Ce doublement du nombre de remorques transportées a quelque chose à voir également avec la possibilité de créer un arrêt à Mâcon sur l’autoroute ferroviaire Calais-Orbassano. Si les discussions aboutissent sur ce point avec VIIA, ce nouvel arrêt pourrait devenir opérationnel à la fin du premier trimestre 2020. Mais là ne s’arrêtent pas les projets à venir. Le groupe Alainé pense déjà au coup d’après avec la possibilité qui lui serait donnée de faire transporter ses remorques sur un nouveau service de transport combiné rail-route reliant Fos-sur-Mer à Bettembourg (Luxembourg) via Mâcon. Là encore, ce service pourrait devenir opérationnel dès la fin du premier trimestre de l’année prochaine.

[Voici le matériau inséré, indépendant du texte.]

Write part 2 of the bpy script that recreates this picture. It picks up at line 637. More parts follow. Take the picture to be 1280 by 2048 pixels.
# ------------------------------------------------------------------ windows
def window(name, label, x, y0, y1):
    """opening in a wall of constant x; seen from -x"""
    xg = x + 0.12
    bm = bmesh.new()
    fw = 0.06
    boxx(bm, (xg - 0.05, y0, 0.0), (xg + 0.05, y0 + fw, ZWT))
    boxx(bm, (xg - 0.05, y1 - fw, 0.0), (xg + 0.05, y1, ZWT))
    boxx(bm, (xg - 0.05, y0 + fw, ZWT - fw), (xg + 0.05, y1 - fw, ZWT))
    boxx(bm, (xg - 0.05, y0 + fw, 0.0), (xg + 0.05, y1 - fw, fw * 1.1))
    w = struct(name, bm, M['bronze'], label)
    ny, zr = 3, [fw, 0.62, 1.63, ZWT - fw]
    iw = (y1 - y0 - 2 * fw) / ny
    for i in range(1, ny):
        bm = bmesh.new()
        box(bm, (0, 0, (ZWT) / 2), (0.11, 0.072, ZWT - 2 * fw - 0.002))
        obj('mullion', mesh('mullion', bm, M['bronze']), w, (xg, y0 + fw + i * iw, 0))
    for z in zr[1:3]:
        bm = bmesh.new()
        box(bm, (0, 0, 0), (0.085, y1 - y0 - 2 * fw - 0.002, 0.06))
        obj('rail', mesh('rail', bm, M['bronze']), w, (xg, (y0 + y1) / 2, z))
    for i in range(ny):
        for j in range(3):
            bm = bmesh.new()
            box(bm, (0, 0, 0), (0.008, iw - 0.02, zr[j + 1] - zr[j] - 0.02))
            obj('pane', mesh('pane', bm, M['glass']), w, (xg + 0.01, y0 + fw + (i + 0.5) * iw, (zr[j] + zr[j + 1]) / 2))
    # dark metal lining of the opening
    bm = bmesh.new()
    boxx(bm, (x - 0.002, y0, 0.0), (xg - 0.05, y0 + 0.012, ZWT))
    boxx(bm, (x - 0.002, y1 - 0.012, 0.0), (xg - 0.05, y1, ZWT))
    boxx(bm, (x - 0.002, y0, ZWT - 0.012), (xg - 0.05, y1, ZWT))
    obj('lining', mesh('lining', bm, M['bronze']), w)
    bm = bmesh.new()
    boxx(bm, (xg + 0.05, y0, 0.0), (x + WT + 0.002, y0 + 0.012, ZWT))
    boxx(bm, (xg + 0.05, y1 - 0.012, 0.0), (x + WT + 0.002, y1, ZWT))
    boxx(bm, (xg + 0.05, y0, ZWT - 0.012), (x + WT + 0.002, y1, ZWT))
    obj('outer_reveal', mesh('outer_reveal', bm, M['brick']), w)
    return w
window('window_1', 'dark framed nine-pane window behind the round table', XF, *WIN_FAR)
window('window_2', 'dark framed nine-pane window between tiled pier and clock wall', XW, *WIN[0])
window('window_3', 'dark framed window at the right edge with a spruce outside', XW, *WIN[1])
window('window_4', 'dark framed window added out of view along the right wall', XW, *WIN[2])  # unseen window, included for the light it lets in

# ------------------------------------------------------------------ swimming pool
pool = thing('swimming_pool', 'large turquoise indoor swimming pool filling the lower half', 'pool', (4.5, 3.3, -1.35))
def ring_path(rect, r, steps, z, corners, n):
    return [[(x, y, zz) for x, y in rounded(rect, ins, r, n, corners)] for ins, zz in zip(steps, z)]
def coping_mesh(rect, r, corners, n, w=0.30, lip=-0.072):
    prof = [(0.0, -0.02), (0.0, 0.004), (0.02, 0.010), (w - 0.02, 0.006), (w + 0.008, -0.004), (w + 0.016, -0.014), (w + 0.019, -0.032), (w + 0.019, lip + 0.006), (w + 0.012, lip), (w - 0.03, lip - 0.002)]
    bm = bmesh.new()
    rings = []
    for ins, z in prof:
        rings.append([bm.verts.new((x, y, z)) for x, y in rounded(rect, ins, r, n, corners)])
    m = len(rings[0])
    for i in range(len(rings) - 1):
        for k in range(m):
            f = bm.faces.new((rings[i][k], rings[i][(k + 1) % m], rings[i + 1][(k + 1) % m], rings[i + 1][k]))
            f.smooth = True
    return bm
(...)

10 M€ de revenus supplémentaires

Tous ces développements, qui seront accompagnés par la poursuite des investissements réalisés par la CCI Saône-et-Loire, auront un impact fort sur le chiffre d’affaires du groupe. Ainsi, les activités intermodales rail-route pourraient générer 10 millions d’euros de revenus supplémentaires au cours du prochain exercice. D’autres avantages vont découler de ce recours accru au rail. Le groupe évitera la congestion aux ports liée à l’entrée en application du Brexit à une date encore indéterminée. Les nouvelles règles liées au cabotage ne s’appliqueront pas au transport multimodal. La possibilité de pouvoir transporter plus de 44 tonnes de PTAC en traversant les frontières internationales constituera, en outre, un avantage indéniable par rapport à la route. Enfin, l’augmentation du coût de la tonne de CO2 devrait devenir exponentielle et donc favoriser une fois de plus le rail.

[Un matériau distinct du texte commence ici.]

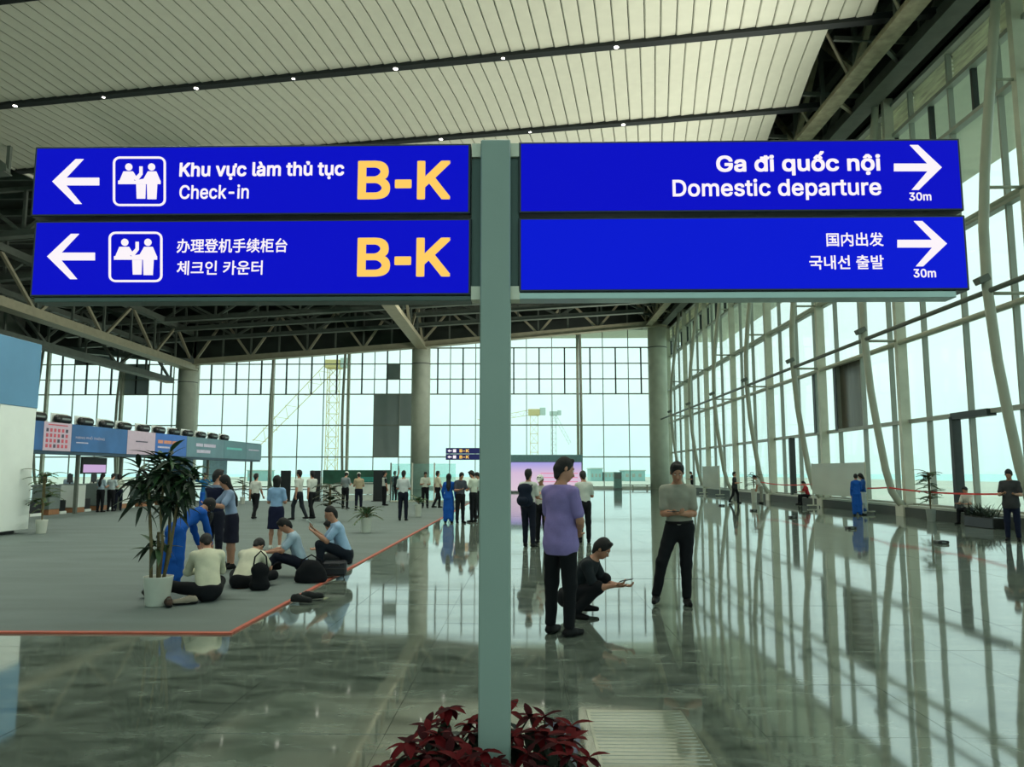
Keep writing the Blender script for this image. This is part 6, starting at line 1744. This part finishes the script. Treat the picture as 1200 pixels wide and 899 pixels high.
t = thing('long_bench', 'long white bench along the far glass wall', 'bench', (PY(742, 572, 76).x, 76.3, 0))
MB().bevbox(-1.7, 1.7, -.25, .25, .32, .42, .02).build('seat', M_WHITE, t)
for x in (-1.4, 0, 1.4): MB().box(x - .05, x + .05, -.2, .2, 0, .32).build('leg', M_STEEL, t)
# barrier tape
t = thing('barrier_tape', 'red and white barrier tape strung along the right glass wall', 'tape', (13.5, 22, 1.0))
ya = 19.5; n_ = 0
tp = [13.6, 21.6, 29.6, 37.6, 45.6]
for i in range(len(tp) - 1):
    a, b_ = tp[i], tp[i + 1]
    for q in range(8):
        u0, u1 = q / 8, (q + 1) / 8
        z0_, z1_ = [1.06 - .10 * (1 - (2 * u - 1) ** 2) for u in (u0, u1)]
        MB().beam((13.62 - 13.5, a + (b_ - a) * u0 - 22, z0_ - 1.0), (13.62 - 13.5, a + (b_ - a) * u1 - 22, z1_ - 1.0), .006, .055).build('tape_length', M_RED, t)
# floor sockets
for i, (a, b_, lab) in enumerate(((997, 620, 'below the two women in blue'), (929, 607, 'below the person in the red top'), (883, 599, 'below the white plant stand'), (845.5, 593, 'farthest along the right wall'), (1103, 637, 'nearest, below the potted palm'))):
    b0 = G(a, b_)
    t = thing('floor_outlet', 'small black raised floor outlet box ' + lab, 'outlet', (b0.x, b0.y, 0), 0, 'floor outlet boxes on the right')
    MB().bevbox(-.13, .13, -.13, .13, 0, .07, .02).build('lid_box', M_BLACK, t); MB().bevbox(-.05, .05, -.134, -.128, .02, .05, .001).build('socket_face', M_GREYP, t)

# ================================================================== OUTSIDE
def crane(label, px, top_py, Y, wpx, m, jib=None):
    b = PY(px, 553, Y); k = Y / FPX; H_ = PY(px, top_py, Y).z; w2 = wpx * k / 2
    t = thing('tower_crane', label, 'crane', (b.x, Y, -1.1))
    H_ += 1.1; leg = MB(); th = .16 * wpx * k * .35
    for sx2 in (-1, 1):
        for sy2 in (-1, 1):
            MB().beam((sx2 * w2, sy2 * w2, 0), (sx2 * w2, sy2 * w2, H_), th, th).build('mast_leg', m, t)
    n = max(4, int(H_ / (w2 * 2.2))); lat = MB()
    for i in range(n):
        z0, z1 = H_ * i / n, H_ * (i + 1) / n
        for (a, c) in (((-1, -1), (1, -1)), ((1, -1), (1, 1)), ((1, 1), (-1, 1)), ((-1, 1), (-1, -1))):
            lat.beam((a[0] * w2, a[1] * w2, z0), (c[0] * w2, c[1] * w2, z1), th * .6, th * .6)
            lat.beam((a[0] * w2, a[1] * w2, z1), (c[0] * w2, c[1] * w2, z1), th * .6, th * .6)
    tag(lat.build('mast_lattice', m, t), kind='stuff')
    MB().bevbox(-w2 * 1.5, w2 * 1.5, -w2 * 1.5, w2 * 1.5, H_, H_ + w2 * 1.6, .1).build('slewing_unit', m, t)
    MB().bevbox(w2 * 1.5, w2 * 3.0, -w2 * 1.2, w2 * .4, H_ + .1, H_ + w2 * 2.0, .1).build('cab', M_CRANE2, t)
    if jib:
        (jx, jy), hw2 = jib
        e_ = PY(jx, jy, Y) - Vector((b.x, Y, -1.1)); s_ = Vector((0, 0, H_ + w2))
        d = (e_ - s_); nn = Vector((-d.z, 0, d.x)).normalized() * hw2 * k
        l2 = MB(); n = 14
        for sg_ in (-1, 1): MB().beam(s_ + nn * sg_, e_ + nn * sg_ * .7, th, th).build('jib_chord', m, t)
        for i in range(n):
            a = s_.lerp(e_, i / n); c = s_.lerp(e_, (i + 1) / n); sg_ = 1 if i % 2 else -1
            l2.beam(a + nn * sg_, c - nn * sg_, th * .6, th * .6)
        tag(l2.build('jib_lattice', m, t), kind='stuff')
    return t
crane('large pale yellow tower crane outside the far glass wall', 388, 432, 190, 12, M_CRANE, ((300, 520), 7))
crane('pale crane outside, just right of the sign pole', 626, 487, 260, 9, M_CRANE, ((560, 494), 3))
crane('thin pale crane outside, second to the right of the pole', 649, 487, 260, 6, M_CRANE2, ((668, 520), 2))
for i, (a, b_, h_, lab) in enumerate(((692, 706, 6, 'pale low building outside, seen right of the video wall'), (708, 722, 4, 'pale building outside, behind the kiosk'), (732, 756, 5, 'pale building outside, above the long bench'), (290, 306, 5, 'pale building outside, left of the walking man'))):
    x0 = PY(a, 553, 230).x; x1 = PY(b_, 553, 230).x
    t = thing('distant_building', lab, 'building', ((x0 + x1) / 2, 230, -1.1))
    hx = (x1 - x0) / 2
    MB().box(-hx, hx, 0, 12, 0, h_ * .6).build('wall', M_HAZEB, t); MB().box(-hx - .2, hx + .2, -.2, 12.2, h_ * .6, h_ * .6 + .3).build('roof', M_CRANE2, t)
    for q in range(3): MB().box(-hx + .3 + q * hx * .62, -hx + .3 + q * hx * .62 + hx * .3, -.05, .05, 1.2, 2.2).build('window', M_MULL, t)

L’ensemble de ces atouts mis bout à bout devraient donc, mécaniquement, entraîner la création de nouvelles relations de transport combiné rail-route. Selon le groupe Alainé, qui voit le transport combiné rail-route comme le fer de lance du développement de ses activités à l’international, il existe de nombreuses voies de progrès quant à la diffusion de ce mode de transport. À commencer par le fait, selon Renaud Pulat, « qu’il n’existe pas sur l’ouest de la France de liaisons nationales éligibles au P400 ». SNCF Réseau a déjà promis d’étendre ce réseau tout comme celui où circulent déjà les trains longs (850 kilomètres sur une longueur potentielle de 2 400 kilomètres). C’est la possibilité de rapprocher encore un peu plus les prix du train de ceux de la route.

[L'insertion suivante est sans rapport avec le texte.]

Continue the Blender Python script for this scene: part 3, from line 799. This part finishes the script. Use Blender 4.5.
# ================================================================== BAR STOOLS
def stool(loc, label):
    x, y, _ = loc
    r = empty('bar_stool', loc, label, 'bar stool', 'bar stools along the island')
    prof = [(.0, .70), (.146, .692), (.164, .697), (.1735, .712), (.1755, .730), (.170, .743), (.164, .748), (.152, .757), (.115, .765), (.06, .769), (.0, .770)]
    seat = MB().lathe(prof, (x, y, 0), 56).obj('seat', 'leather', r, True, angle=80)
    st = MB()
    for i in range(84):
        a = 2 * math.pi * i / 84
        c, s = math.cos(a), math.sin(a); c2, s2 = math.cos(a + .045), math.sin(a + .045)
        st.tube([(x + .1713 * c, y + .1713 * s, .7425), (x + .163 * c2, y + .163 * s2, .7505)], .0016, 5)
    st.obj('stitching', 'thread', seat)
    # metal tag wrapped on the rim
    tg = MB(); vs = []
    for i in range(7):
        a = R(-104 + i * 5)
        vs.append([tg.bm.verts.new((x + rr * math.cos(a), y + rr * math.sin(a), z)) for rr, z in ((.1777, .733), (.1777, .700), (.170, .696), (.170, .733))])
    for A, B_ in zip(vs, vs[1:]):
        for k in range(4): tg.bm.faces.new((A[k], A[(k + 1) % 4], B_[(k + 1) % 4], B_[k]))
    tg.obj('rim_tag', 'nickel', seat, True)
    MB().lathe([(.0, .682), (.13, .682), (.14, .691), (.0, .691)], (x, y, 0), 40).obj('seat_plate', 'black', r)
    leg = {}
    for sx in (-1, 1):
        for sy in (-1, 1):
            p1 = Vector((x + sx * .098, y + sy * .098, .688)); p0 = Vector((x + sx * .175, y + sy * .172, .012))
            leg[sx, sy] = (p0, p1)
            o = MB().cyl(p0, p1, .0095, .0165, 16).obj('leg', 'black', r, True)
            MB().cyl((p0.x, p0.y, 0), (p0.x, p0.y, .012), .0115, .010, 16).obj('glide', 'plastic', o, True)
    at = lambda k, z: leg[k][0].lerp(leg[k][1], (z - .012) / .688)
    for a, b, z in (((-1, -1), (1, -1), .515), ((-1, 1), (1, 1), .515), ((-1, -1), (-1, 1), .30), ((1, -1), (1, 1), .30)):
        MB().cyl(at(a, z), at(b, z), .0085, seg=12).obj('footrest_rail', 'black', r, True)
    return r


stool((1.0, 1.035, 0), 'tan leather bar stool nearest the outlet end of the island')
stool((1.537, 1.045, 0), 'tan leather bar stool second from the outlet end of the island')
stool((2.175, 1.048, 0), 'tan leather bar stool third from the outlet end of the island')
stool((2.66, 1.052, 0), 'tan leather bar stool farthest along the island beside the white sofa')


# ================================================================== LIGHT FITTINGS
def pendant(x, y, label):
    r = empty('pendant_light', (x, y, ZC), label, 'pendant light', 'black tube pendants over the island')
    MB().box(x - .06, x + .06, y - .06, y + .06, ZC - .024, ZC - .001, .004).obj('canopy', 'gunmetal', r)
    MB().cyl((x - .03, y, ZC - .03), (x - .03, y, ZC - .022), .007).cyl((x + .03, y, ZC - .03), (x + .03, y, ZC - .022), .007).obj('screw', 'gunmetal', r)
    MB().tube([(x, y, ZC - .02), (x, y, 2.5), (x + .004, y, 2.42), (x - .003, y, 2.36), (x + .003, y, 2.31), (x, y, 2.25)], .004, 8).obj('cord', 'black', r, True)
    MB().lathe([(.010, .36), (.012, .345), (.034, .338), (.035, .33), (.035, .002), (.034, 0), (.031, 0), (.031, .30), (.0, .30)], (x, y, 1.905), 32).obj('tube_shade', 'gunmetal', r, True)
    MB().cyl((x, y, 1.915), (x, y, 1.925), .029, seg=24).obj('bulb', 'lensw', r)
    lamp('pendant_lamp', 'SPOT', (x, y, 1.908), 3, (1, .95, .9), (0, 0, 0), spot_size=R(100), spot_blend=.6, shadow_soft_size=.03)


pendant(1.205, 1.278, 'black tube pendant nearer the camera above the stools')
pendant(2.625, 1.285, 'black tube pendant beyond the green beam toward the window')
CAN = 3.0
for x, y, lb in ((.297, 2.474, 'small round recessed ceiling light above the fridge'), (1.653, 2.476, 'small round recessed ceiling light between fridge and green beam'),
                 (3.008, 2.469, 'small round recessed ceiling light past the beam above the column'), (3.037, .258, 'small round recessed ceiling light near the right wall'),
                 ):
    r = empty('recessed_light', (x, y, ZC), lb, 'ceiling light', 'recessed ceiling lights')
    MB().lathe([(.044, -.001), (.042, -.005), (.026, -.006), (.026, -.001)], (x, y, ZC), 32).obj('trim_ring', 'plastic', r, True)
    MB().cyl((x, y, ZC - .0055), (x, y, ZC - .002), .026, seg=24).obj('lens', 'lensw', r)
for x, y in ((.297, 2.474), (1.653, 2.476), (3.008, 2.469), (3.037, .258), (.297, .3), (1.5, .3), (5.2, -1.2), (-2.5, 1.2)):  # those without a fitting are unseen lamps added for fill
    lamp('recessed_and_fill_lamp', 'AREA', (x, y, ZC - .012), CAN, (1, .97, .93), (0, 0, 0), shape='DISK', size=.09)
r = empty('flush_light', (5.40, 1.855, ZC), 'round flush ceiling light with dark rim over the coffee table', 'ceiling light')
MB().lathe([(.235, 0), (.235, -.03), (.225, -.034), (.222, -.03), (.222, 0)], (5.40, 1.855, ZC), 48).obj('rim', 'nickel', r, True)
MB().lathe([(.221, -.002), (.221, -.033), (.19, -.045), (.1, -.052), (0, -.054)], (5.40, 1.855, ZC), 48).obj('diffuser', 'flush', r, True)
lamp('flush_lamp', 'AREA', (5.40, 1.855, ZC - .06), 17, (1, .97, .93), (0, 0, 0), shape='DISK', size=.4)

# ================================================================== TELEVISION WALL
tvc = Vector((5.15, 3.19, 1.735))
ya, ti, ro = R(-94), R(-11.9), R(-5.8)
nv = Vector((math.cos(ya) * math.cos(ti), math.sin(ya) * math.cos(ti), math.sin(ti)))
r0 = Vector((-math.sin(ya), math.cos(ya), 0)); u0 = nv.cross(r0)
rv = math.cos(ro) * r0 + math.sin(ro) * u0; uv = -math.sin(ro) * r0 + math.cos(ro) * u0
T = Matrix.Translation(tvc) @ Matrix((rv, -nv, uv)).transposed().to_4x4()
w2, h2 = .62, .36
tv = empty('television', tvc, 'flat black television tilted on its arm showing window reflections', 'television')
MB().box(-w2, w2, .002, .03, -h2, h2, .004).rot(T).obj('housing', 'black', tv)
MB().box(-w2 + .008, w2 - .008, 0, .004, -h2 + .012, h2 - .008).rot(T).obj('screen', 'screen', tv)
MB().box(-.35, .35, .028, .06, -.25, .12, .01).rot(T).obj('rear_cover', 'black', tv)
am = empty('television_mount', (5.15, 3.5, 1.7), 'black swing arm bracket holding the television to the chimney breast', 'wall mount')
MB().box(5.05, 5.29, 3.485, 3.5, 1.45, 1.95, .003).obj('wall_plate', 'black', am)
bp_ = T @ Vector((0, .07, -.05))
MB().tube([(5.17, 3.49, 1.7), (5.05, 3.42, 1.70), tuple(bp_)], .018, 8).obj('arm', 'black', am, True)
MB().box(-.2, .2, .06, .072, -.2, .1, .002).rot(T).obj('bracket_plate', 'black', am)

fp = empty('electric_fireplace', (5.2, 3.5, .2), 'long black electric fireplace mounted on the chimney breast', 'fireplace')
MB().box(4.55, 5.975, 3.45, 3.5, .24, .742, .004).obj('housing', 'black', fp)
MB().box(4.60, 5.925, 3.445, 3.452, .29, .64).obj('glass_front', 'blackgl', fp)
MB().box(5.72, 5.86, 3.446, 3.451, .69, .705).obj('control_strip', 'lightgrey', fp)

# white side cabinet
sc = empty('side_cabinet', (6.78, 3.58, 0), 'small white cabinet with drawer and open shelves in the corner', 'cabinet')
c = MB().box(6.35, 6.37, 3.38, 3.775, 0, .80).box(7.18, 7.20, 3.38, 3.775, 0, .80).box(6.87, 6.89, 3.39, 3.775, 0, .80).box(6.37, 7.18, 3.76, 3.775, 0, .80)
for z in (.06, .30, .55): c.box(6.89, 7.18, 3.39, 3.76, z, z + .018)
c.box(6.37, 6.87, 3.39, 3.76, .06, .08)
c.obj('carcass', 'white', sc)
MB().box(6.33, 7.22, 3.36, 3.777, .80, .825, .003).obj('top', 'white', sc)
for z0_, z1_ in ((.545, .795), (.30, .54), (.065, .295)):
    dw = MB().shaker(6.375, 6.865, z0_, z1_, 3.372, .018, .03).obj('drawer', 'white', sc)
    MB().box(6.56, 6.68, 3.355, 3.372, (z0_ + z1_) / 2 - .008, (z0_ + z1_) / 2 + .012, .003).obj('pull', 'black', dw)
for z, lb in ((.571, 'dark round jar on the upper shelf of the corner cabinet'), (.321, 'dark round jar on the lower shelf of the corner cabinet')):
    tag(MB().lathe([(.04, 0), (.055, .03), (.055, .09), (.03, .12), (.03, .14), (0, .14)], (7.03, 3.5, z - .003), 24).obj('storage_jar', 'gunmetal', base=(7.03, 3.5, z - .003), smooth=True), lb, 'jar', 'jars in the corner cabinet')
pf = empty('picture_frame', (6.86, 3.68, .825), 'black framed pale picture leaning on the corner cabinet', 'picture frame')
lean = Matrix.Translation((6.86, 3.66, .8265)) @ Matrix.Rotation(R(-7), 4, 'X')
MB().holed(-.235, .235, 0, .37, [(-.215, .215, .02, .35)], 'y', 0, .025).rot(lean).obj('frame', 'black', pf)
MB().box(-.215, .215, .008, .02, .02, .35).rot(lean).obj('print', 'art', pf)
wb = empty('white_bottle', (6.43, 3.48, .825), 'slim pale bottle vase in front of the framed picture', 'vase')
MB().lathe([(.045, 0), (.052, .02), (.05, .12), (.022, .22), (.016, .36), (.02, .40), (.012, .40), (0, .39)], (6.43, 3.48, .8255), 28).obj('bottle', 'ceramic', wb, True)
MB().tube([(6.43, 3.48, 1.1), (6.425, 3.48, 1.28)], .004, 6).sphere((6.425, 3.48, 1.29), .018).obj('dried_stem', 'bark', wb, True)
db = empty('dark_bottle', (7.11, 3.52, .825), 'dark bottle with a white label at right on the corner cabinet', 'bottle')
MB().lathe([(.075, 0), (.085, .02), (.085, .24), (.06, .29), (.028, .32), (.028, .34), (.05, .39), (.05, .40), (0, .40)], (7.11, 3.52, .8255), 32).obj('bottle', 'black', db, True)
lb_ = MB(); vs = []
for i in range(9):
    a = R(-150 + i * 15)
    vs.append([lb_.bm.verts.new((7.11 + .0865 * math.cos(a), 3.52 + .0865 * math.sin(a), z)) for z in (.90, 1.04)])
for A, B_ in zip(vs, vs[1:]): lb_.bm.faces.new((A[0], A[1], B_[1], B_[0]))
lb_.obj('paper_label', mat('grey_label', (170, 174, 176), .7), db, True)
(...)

Le choix du rail-route encore aléatoire

La réussite rapide du groupe Alainé dans ses activités rail-route devrait faire des émules, mais il n’en est rien. Le transporteur n’a reçu, à ce jour, aucune demande de transporteurs potentiellement intéressés par le recours à ce mode de transport. Au contraire des pays limitrophes qui ont largement développé le transport combiné rail-route, la France est donc à la traîne dans ce domaine. Nul doute qu’une médiatisation accrue de ses atouts constitue l’une des voies possibles pour lui permettre de prendre enfin toute sa place au sein de la logistique… française.